Look through the data below and return each line where "this" appears.

--- Start Extracted entries ---

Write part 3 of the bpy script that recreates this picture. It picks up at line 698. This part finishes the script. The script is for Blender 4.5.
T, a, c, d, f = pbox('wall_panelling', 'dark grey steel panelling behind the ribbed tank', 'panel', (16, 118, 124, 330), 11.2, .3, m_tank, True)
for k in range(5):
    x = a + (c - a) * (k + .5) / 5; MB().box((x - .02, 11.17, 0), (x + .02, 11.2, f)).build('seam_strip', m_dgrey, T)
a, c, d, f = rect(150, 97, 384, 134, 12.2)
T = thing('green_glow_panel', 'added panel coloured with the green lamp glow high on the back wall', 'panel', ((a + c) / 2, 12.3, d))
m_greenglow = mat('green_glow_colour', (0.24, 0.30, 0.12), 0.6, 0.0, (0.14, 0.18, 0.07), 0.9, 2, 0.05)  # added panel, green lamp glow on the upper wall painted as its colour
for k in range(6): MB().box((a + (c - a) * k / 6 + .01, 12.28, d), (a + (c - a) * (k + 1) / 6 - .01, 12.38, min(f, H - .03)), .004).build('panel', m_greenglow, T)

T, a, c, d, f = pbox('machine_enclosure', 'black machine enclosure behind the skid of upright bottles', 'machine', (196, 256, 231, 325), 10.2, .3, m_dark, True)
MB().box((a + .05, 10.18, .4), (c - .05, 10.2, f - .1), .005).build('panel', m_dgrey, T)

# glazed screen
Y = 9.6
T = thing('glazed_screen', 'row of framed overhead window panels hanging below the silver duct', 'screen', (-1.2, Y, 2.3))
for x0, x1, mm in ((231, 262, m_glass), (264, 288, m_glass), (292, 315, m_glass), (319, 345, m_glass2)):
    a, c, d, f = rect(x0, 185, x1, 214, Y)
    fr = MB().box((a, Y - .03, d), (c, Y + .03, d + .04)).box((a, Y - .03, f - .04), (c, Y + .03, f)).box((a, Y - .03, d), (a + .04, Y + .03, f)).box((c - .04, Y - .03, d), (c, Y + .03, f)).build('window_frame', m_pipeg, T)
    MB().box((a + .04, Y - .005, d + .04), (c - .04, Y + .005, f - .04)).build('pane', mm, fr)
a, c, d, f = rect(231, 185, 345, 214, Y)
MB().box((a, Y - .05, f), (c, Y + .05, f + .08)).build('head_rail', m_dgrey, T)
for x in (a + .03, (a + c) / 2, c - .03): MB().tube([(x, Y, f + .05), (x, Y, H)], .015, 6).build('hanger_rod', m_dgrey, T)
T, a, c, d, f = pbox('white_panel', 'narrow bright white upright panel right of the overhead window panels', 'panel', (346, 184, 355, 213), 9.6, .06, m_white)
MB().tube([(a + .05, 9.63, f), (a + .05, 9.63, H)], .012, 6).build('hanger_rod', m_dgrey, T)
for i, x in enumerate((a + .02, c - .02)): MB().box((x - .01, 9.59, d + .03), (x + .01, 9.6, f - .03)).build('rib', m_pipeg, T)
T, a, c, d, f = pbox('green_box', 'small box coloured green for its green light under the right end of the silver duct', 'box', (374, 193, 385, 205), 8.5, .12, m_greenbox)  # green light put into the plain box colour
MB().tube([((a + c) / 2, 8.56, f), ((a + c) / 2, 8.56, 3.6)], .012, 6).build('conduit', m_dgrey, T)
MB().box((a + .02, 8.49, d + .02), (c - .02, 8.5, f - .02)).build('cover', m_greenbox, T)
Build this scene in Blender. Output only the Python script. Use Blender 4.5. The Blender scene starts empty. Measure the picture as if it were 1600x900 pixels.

--- End Extracted entries ---

== Task response ==
Write part 3 of the bpy script that recreates this picture. It picks up at line 698. This part finishes the script. The script is for Blender 4.5.
Build this scene in Blender. Output only the Python script. Use Blender 4.5. The Blender scene starts empty. Measure the picture as if it were 1600x900 pixels.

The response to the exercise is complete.